Haoruo Zhang, Yi Wang, Norbert Vanek

  • Previous experimental work shows that negation processing can be direct in bipolar contexts where positive/negative states of affairs can be expressed by available lexical opposites (remember/forget) in monolingual speakers. However, in a unipolar context where such opposites are not available (sing/not sing), the processing first proceeds through the positive and only then the negative state of affairs. We test this claim with bilinguals to answer two questions.

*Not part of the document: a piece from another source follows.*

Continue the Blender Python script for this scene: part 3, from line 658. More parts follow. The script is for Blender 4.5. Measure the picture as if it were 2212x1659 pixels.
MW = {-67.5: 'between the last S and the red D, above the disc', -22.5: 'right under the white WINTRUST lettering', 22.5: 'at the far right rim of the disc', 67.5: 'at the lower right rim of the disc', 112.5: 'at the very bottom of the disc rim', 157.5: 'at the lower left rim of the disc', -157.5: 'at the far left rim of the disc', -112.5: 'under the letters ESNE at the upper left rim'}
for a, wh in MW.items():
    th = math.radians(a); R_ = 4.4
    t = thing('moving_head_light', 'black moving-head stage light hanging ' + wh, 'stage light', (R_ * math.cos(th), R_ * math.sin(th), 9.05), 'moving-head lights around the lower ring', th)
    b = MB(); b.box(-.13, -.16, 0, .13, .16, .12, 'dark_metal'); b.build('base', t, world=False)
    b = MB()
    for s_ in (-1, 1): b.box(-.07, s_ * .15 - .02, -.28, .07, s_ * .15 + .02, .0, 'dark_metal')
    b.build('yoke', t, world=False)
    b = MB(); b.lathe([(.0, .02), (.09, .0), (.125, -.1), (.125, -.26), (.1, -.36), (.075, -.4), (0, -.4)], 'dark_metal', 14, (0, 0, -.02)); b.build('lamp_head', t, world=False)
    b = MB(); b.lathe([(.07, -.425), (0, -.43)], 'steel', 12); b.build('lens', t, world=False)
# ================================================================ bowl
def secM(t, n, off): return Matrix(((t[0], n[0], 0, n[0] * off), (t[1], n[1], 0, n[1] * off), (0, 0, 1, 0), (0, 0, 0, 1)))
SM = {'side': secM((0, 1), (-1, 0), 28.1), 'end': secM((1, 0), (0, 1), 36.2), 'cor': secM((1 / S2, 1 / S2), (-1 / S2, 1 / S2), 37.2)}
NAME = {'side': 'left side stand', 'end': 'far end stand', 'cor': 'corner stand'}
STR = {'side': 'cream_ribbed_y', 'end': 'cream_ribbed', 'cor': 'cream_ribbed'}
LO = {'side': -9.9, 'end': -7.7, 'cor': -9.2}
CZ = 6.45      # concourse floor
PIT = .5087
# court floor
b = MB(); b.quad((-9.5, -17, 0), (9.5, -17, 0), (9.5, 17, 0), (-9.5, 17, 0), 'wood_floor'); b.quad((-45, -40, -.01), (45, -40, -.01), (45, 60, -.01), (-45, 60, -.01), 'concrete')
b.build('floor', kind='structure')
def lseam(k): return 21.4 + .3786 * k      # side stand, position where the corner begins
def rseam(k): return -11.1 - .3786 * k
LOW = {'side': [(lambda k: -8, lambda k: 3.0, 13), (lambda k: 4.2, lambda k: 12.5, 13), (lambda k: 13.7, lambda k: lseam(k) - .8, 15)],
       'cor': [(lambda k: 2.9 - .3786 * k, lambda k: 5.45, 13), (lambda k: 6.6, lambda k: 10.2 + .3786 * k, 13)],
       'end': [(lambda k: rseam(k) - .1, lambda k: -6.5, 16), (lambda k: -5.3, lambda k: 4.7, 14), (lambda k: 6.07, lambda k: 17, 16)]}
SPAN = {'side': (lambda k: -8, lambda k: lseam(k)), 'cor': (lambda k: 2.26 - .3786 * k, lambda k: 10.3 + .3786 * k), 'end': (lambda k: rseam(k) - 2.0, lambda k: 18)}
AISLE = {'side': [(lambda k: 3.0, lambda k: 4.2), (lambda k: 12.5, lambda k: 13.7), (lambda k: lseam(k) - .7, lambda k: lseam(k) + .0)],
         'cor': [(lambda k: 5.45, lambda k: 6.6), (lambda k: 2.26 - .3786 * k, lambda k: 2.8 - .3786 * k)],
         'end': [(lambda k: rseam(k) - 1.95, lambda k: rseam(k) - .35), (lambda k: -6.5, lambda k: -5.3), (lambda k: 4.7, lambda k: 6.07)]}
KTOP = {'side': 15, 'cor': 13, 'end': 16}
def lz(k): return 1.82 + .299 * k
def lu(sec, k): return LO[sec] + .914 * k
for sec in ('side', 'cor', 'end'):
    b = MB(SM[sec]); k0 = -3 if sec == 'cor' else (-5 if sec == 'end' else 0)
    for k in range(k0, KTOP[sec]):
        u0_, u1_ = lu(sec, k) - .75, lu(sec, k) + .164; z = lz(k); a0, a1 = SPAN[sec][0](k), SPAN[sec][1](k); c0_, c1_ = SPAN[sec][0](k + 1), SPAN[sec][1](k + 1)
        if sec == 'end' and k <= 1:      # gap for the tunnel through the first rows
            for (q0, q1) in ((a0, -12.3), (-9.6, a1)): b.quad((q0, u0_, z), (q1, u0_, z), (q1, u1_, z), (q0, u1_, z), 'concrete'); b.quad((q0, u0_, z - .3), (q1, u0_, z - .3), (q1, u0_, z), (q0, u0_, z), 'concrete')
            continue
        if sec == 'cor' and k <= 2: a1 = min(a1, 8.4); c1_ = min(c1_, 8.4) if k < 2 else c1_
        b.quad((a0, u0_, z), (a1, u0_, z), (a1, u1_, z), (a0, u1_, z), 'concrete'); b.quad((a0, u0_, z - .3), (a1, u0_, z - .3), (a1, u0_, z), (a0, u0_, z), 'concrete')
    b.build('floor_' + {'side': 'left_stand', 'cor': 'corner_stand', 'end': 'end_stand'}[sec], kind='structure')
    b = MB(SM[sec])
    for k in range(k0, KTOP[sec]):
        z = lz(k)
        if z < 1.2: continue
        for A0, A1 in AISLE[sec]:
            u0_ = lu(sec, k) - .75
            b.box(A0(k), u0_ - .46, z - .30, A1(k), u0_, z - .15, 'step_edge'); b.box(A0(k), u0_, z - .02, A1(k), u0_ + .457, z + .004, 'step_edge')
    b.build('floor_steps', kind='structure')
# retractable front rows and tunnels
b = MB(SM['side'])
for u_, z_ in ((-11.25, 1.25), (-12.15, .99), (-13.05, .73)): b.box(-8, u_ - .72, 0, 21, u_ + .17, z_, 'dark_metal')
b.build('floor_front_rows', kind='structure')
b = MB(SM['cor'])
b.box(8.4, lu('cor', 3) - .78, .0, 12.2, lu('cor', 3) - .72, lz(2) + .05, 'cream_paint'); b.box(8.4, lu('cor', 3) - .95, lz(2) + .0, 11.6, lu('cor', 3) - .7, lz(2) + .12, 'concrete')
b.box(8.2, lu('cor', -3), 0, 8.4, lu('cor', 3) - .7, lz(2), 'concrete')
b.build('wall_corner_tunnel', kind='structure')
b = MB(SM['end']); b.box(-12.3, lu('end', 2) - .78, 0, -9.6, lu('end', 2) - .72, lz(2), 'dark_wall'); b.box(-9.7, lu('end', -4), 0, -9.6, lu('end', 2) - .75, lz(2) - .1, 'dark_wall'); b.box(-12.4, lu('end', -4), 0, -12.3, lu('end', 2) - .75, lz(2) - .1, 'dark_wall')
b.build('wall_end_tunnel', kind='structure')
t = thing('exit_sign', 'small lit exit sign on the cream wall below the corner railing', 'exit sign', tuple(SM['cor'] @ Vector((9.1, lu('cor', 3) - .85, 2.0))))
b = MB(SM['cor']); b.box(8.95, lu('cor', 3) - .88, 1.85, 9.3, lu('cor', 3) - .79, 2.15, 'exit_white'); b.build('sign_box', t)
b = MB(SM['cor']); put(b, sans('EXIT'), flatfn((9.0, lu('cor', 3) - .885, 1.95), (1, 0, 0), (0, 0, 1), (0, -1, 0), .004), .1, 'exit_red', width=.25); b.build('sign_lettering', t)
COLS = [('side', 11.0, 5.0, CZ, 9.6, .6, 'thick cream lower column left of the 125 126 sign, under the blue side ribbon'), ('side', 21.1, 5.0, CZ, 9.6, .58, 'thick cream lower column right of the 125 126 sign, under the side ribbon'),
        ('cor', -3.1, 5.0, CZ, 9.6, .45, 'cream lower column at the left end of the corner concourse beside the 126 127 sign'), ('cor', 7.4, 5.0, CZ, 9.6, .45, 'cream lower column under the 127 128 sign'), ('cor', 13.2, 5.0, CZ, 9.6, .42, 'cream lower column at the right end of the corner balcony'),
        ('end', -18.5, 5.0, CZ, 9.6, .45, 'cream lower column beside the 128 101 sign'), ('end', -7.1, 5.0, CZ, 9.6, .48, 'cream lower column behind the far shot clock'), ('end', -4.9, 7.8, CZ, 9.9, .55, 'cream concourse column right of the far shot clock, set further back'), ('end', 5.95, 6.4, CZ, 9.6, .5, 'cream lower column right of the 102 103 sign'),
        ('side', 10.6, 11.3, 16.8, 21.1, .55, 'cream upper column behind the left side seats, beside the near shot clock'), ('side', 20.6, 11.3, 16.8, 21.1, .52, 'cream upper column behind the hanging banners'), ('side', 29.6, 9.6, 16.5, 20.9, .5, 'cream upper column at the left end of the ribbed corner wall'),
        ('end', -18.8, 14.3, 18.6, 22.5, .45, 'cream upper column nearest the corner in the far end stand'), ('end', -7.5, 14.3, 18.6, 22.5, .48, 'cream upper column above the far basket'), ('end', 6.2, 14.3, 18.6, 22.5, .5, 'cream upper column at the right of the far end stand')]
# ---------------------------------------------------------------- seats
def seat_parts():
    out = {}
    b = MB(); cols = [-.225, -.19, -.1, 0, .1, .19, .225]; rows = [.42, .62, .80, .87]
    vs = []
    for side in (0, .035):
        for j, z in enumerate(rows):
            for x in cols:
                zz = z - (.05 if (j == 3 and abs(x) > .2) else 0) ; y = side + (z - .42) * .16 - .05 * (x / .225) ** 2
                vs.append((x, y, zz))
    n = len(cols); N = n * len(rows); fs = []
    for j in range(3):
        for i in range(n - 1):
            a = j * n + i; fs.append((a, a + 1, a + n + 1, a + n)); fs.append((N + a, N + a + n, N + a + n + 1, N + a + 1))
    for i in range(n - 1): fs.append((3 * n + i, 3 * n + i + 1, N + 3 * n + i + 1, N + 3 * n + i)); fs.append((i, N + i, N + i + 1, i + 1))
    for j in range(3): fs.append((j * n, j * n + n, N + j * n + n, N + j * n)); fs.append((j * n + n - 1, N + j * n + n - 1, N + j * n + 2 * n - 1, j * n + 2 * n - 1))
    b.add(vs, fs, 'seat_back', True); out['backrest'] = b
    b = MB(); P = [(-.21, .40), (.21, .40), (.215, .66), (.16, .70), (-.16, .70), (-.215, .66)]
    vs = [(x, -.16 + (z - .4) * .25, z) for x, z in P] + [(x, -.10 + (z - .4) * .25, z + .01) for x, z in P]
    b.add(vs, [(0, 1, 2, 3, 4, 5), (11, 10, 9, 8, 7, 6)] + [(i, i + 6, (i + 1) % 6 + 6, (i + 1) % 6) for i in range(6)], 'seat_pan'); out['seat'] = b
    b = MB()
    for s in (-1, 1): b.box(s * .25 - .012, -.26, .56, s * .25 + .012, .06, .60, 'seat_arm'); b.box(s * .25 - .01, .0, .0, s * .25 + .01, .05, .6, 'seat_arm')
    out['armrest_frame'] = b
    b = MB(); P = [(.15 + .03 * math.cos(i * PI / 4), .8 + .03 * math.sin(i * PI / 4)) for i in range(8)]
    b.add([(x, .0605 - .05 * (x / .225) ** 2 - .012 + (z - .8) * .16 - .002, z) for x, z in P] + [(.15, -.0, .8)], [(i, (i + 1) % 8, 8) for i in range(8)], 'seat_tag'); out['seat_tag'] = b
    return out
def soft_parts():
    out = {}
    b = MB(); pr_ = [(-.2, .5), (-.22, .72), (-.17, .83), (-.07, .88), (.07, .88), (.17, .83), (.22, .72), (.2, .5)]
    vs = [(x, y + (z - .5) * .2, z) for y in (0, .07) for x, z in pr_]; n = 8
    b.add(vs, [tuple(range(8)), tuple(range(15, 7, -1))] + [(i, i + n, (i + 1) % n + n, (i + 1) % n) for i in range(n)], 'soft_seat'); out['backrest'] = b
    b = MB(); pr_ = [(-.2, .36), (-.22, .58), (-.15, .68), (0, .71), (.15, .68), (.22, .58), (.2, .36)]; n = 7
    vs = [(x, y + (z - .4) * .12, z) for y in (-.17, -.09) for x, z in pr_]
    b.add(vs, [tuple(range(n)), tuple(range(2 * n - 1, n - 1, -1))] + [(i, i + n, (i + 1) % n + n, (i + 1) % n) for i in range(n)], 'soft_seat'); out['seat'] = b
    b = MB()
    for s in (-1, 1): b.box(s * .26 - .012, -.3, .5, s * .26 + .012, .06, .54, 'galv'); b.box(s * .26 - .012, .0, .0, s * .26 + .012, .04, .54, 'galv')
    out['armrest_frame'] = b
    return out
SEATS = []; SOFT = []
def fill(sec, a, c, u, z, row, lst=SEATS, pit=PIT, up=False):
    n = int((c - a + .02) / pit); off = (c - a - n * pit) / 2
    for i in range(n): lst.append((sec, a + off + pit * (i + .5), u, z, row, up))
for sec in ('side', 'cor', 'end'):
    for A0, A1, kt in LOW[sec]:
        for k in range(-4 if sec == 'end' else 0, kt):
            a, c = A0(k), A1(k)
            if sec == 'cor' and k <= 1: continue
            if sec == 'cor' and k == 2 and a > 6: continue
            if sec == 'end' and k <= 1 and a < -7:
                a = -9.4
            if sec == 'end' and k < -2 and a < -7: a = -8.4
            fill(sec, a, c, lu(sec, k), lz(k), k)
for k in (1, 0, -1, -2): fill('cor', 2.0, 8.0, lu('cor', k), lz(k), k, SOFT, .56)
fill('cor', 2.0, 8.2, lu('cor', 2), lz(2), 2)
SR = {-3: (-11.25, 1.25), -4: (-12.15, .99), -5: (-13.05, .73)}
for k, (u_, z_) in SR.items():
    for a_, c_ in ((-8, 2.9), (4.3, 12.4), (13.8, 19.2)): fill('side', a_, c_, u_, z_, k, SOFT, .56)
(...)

To what extent do (a) the processing routes and (b) the conceptual representations of the negated statement differ in bipolar/unipolar contexts when bilinguals process negation in their L1 and L2? 40 Chinese–English bilinguals were tested in a Negative Stroop Task (Expt. 1), in which they were instructed to verify whether the positive/negative English/Chinese colour expressions matched the colour they were printed in, either in bipolar (black/white) or unipolar contexts (green/not green). We also zoomed in on the conceptual representations of negation and tested another 40 Chinese–English bilinguals in an Orientation Task (Expt. 2). Participants compared positive/negative descriptions against pictures regarding the location of a star in either bipolar (left/right) or unipolar contexts (East/not East). The results suggest that language can drive changes when bilinguals process negation, with variations in the bipolar and unipolar contexts.